Cuántas veces tenía que tragar en seco, con mi estómago aburrido, medio vacío e infantil, viendo el dedo índice de mi abuela, con el que intentaba mostrarme el grosor de tal chocolate o tal golosina que ella pudo comprar con un centavo y que en mi vida yo había visto. Ella recordaba, no sé muy bien por qué, los precios, las medidas exactas, los colores del diseño de las envolturas, y el nombre de cada una de sus golosinas preferidas. Y tampoco sé por qué insistía en contármelo a mí, que poco de envolturas y colores y sabores conocía siendo una adolescente en los 90s.
Mi abuela vivía así su resistencia. Nadie ni nada podría ser mejor. Aunque lo de antes fuera luminoso para algunos y no para ella, al parecer lo prefería. Mi abuela meciéndose en su sillón era la principal “enemiga” de la revolución. No había forma de que pudiera ver la imagen de “tu amigo”, como ella decía hablando en código, en un televisor o una foto: su indignación era tal que prefería irse a la cama aun cuando la noche no refrescara y fuera insoportable la idea de dormir con semejante sopor. Mi abuela era una persona pobre, malgeniada y trabajadora, que nunca creyó en héroes ni en revoluciones.
A veces siento un poco de pena por mi abuela, que ni en principio pudo darse el lujo de la ilusión de un porvenir. Ella se dedicó a protestar desde su sillón, a resistir desde allí. A veces pienso que mi abuela era un poco como Cuba, que pasó de mano en mano, de sistema en sistema, ignorada, burlada, sin que nadie le preguntase qué pensaba o qué quería ella para sí misma. Y así envejeció.

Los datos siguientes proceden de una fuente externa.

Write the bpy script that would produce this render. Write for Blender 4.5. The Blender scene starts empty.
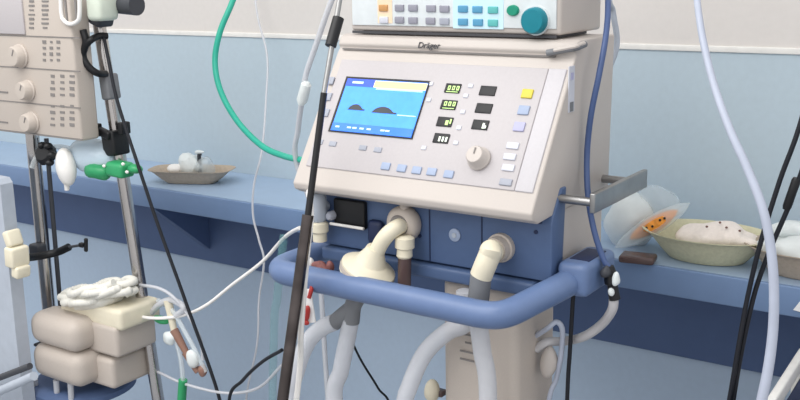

Cuba es mi abuela en su sillón y después en su lado del sofá, y después en su butaca. Los muebles van cambiando porque el tiempo los deshace y ella, recia, sólo envejece. Sigue en pie, pero se olvidó por qué está de pie, o por qué está sentada. Solo se dedica a resistir los ciclones, las medidas, los calores, la subida de los precios, la escasez, las muertes, la separación, los bisnietos que sólo conocerá por fotos. Resiste eterna, con la tristeza de quien entiende todo y dice nada.
El significado de la palabra resistencia es variado. Entre las acepciones se encuentra:
Resistencia, acción de Resistir:
– Mantenerse [alguien o algo] en un estado determinado durante cierto tiempo. ¿Cuánto tiempo será cierto tiempo? A mi abuela no le alcanzaron sus 95 años.
– Oponerse [una persona], con fuerza y vehemencia, a hacer, permitir o consentir algo. Quitar la vista del televisor, molesta, e irte a dormir indignada, al parecer no era suficiente.
– Sufrir un padecimiento físico o moral, o a una persona que lo causa, sin dejarse vencer por él y, a menudo, sin quejarse o tratar de evitarlo.
Y finalmente encuentro este significado que me desborda, que me hiere en mi inercia. Mi abuela ya estaba cansada de trabajar desde sus seis años montañas de ropa de clase media, y a pesar de que nunca creyó, se mantuvo firme en su no creer. Pero nada más. Ella, siendo honesta conmigo misma, poco podría haber hecho.
Siento que este significado último es el resumen agrio de la historia de mi abuela, y de la Cuba de los últimos 60 años. Y encuentro entonces que la palabra resistencia, muchas veces usada para realzar la entereza de las luchas, puede entenderse también hacia el lado contrario. Que en la resistencia la fuerza se agota y termina debilitándose si no se convierte en otro tipo de esfuerzo. Si la resistencia se mantiene como tal, sería como aceptar ser la válvula de escape escandalosa que termina apagándose, esperando un estallido que nunca se dará, pues para eso son las válvulas, para dejar escapar en pequeñas dosis —ruidosas sí, pero inofensivas— pequeñas porciones de gritos de libertad abaratados. Si la resistencia perdura, estamos manteniendo el estatus que supuestamente queremos romper. La resistencia debería ser un estado de no permanencia, si no, deviene simplemente en Normalidad.
Resistencia no. Disidencia.
Hoy es 31 de diciembre de 2020, faltan unas horas para que empiece otra vez todo, para que otra vez llegue ese día en que mi abuela conecta su plancha y como primer acto de resistencia sigue planchando.